Abstract
We report on numerical simulations of extended leak-off tests (XLOT) in a low-permeability rock formation and how they are impacted by the presence of a natural fracture. The simulations are carried out by using a newly developed modified discrete-element model (MDEM). The main features of XLOT are reproduced by the MDEM simulations. In the absence of a natural fracture, the hydraulic fractures created during XLOT grow perpendicular to the minimum principal stress. If a conductive natural fracture intersects the wellbore, fracture twisting is observed, and the XLOT pressure curves are markedly different from the pressure curves recorded in the absence of a natural fracture.
1. INTRODUCTION
An extended leak-off test (XLOT) provides information on hydraulic-fracture initiation and propagation in a rock formation at a given depth, as well as the magnitude of the minimum principal stress [1-4]. XLOT is usually carried out in a few-meter long open-hole section below a casing shoe. In this way, the test also provides information on the cement integrity. The test consists of typically two to three injection cycles during which the well is pressurized until a hydraulic fracture is initiated (or re-opened) and propagated a few meters into the formation. After injection is stopped, the pressure decay due to leak-off and fracture closure is recorded. In low-permeability formations, leak-off is small so that flow-back is needed to induce fracture closure. Closure of the fracture results in an inflexion in the pressure vs. time curve, and this fracture-closure pressure directly corresponds to the minimum principal stress.
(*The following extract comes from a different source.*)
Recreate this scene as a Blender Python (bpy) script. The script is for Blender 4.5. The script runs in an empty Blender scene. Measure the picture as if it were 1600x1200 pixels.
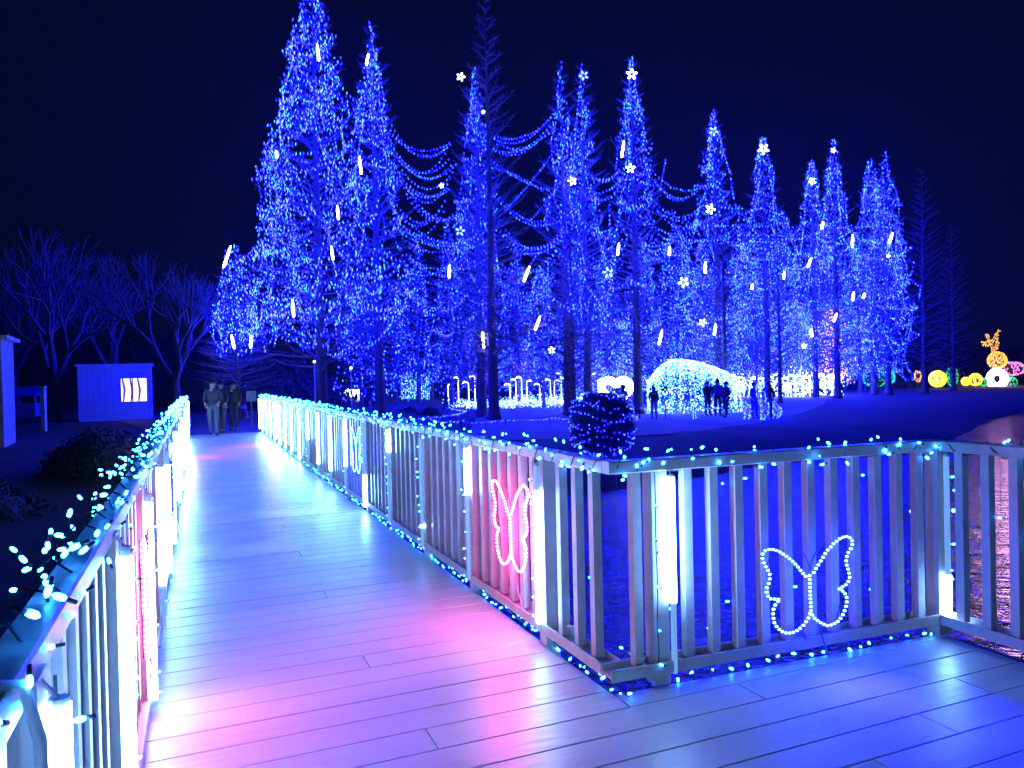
import bpy, bmesh, math, random
import numpy as np
from mathutils import Vector, Matrix
R = math.radians
rnd = random.Random(7)
scn = bpy.context.scene
col = scn.collection

# ------------------------------------------------------------------ camera
F = 1180.0; H = 1.5
roll = R(1.3); pit = math.atan(12/1180)
R0 = Vector((1,0,0)); U0 = Vector((0,math.sin(pit),math.cos(pit))); D = Vector((0,math.cos(pit),-math.sin(pit)))
CR = math.cos(roll)*R0-math.sin(roll)*U0; CU = math.sin(roll)*R0+math.cos(roll)*U0
cam = bpy.data.cameras.new('camera'); cam.sensor_width = 36; cam.lens = F/1600*36; cam.clip_end = 3000; cam.clip_start = .05
co = bpy.data.objects.new('camera', cam); col.objects.link(co)
m = Matrix((CR, CU, -D)).transposed().to_4x4(); m.translation = (0,0,H); co.matrix_world = m
scn.camera = co
# ------------------------------------------------------------------ night sky
w = bpy.data.worlds.new('World'); scn.world = w; w.use_nodes = True
nt = w.node_tree; nt.nodes.clear()
sky = nt.nodes.new('ShaderNodeTexSky'); sky.sky_type = 'NISHITA'; sky.sun_disc = False
sky.sun_elevation = R(-4); sky.sun_rotation = R(200)
mul = nt.nodes.new('ShaderNodeMix'); mul.data_type = 'RGBA'; mul.blend_type = 'MULTIPLY'; mul.inputs[0].default_value = 1
mul.inputs[7].default_value = (.08,.10,1,1)
add = nt.nodes.new('ShaderNodeMix'); add.data_type = 'RGBA'; add.blend_type = 'ADD'; add.inputs[0].default_value = 1
add.inputs[7].default_value = (.008,.018,.09,1)
bg = nt.nodes.new('ShaderNodeBackground'); bg.inputs[1].default_value = .10
out = nt.nodes.new('ShaderNodeOutputWorld')
nt.links.new(sky.outputs[0], mul.inputs[6]); nt.links.new(mul.outputs[2], add.inputs[6]); nt.links.new(add.outputs[2], bg.inputs[0]); nt.links.new(bg.outputs[0], out.inputs[0])
vs = scn.view_settings; vs.view_transform = 'Standard'; vs.look = 'None'; vs.exposure = 0; vs.gamma = 1; vs.use_curve_mapping = False
cy = scn.cycles; cy.use_denoising = True; cy.max_bounces = 5; cy.diffuse_bounces = 2; cy.glossy_bounces = 3; cy.transparent_max_bounces = 8
cy.sample_clamp_indirect = 25; cy.sample_clamp_direct = 0; cy.caustics_reflective = False; cy.caustics_refractive = False; cy.use_light_tree = True
cy.blur_glossy = .2; cy.filter_width = 1.5

# ------------------------------------------------------------------ helpers
def ray(x,y): return D+((x-800)/F)*CR+((600-y)/F)*CU
def atz(x,y,z):
    r = ray(x,y); return Vector((0,0,H))+r*((z-H)/r.z)
def atY(x,y,Y):
    r = ray(x,y); return Vector((0,0,H))+r*(Y/r.y)
TH = R(22.7); cT, sT = math.cos(TH), math.sin(TH)
def W(u,v,z=0.0): return Vector((u*cT-v*sT, u*sT+v*cT, z))
UD = Vector((cT,sT,0)); VD = Vector((-sT,cT,0))

def tag(o,label=None,cat=None,group=None,kind=None):
    if label: o['label']=label
    if cat: o['category']=cat
    if group: o['group']=group
    if kind: o['kind']=kind
    return o
def link(o,parent=None):
    col.objects.link(o)
    if parent: o.parent = parent
    return o
def empty(name,loc=(0,0,0),rz=0):
    o = bpy.data.objects.new(name,None); o.location = loc; o.rotation_euler.z = rz; o.empty_display_size=.1
    return link(o)
def mesh(name,vs_,fs,mats=None,idx=None,smooth=False):
    me = bpy.data.meshes.new(name); me.from_pydata([tuple(v) for v in vs_],[],fs)
    for mm in (mats if isinstance(mats,(list,tuple)) else [mats]):
        if mm: me.materials.append(mm)
    if idx is not None: me.polygons.foreach_set('material_index',list(idx))
    if smooth: me.polygons.foreach_set('use_smooth',[True]*len(me.polygons))
    me.update(); return me
class MB:
    def __init__(s): s.v=[]; s.f=[]; s.m=[]; s.mi=0
    def add(s,vs_,fs):
        b=len(s.v); s.v+=[tuple(v) for v in vs_]; s.f+=[tuple(i+b for i in f) for f in fs]; s.m+=[s.mi]*len(fs)
    def box(s,c,d,rz=0,ax=None):
        x,y,z=d[0]/2,d[1]/2,d[2]/2; c=Vector(c)
        if ax is None: X,Y_,Z_=Vector((math.cos(rz),math.sin(rz),0)),Vector((-math.sin(rz),math.cos(rz),0)),Vector((0,0,1))
        else: X,Y_,Z_=ax
        p=[c+X*(a*x)+Y_*(b*y)+Z_*(e*z) for e in(-1,1) for a,b in((-1,-1),(1,-1),(1,1),(-1,1))]
        s.add(p,[(3,2,1,0),(4,5,6,7),(0,1,5,4),(1,2,6,5),(2,3,7,6),(3,0,4,7)])
    def tube(s,pts,rad,n=6,cap=True):
        pts=[Vector(p) for p in pts]; rr=rad if isinstance(rad,(list,tuple)) else [rad]*len(pts)
        vs_=[];fs=[];up=None
        for i,p in enumerate(pts):
            t=(pts[min(i+1,len(pts)-1)]-pts[max(i-1,0)])
            t=t.normalized() if t.length>1e-9 else Vector((0,0,1))
            if up is None: up=t.orthogonal().normalized()
            a=(up-t*up.dot(t)); a=a.normalized() if a.length>1e-6 else t.orthogonal().normalized()
            up=a; b=t.cross(a)
            for k in range(n):
                q=2*math.pi*k/n; vs_.append(p+a*(rr[i]*math.cos(q))+b*(rr[i]*math.sin(q)))
        for i in range(len(pts)-1):
            for k in range(n):
                a_=i*n+k;b_=i*n+(k+1)%n; fs.append((a_,b_,b_+n,a_+n))
        if cap: fs.append(tuple(range(n-1,-1,-1))); fs.append(tuple(range((len(pts)-1)*n,len(pts)*n)))
        s.add(vs_,fs)
    def ball(s,c,r,nu=8,nv=6,sc=(1,1,1),ax=None):
        c=Vector(c);vs_=[];fs=[]
        A=ax or (Vector((1,0,0)),Vector((0,1,0)),Vector((0,0,1)))
        P=lambda a,b,e:c+A[0]*(a*r*sc[0])+A[1]*(b*r*sc[1])+A[2]*(e*r*sc[2])
        vs_.append(P(0,0,-1))
        for j in range(1,nv):
            ph=-math.pi/2+math.pi*j/nv
            for i in range(nu):
                q=2*math.pi*i/nu; vs_.append(P(math.cos(ph)*math.cos(q),math.cos(ph)*math.sin(q),math.sin(ph)))
        vs_.append(P(0,0,1)); n=len(vs_)
        for i in range(nu): fs.append((0,1+(i+1)%nu,1+i)); fs.append((n-1,n-1-nu+i,n-1-nu+(i+1)%nu))
        for j in range(nv-2):
            for i in range(nu):
                a=1+j*nu+i;b=1+j*nu+(i+1)%nu; fs.append((a,b,b+nu,a+nu))
        s.add(vs_,fs)
    def build(s,name,mats,parent=None,smooth=False,loc=None):
        o=bpy.data.objects.new(name,mesh(name,s.v,s.f,mats,s.m,smooth))
        if loc is not None: o.location=loc
        return link(o,parent)
def put(name,me,parent=None,loc=(0,0,0),rz=0,rot=None,sc=None):
    o=bpy.data.objects.new(name,me); o.location=loc
    if rot is not None: o.rotation_euler=rot
    else: o.rotation_euler.z=rz
    if sc: o.scale=sc
    return link(o,parent)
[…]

For vertical wells and simple stress and geological settings, analytical models can be applied to the description and interpretation of XLOT data, allowing for an accurate determination of the minimum principal stress. However, for deviated wells, rotated stress field, heterogeneous rock formations, or in the presence of natural fractures, the hydraulic fracturing process during XLOT can be rather complex (including fracture twisting or fracture snap-off), and conventional analytical models may not be applicable any longer [5].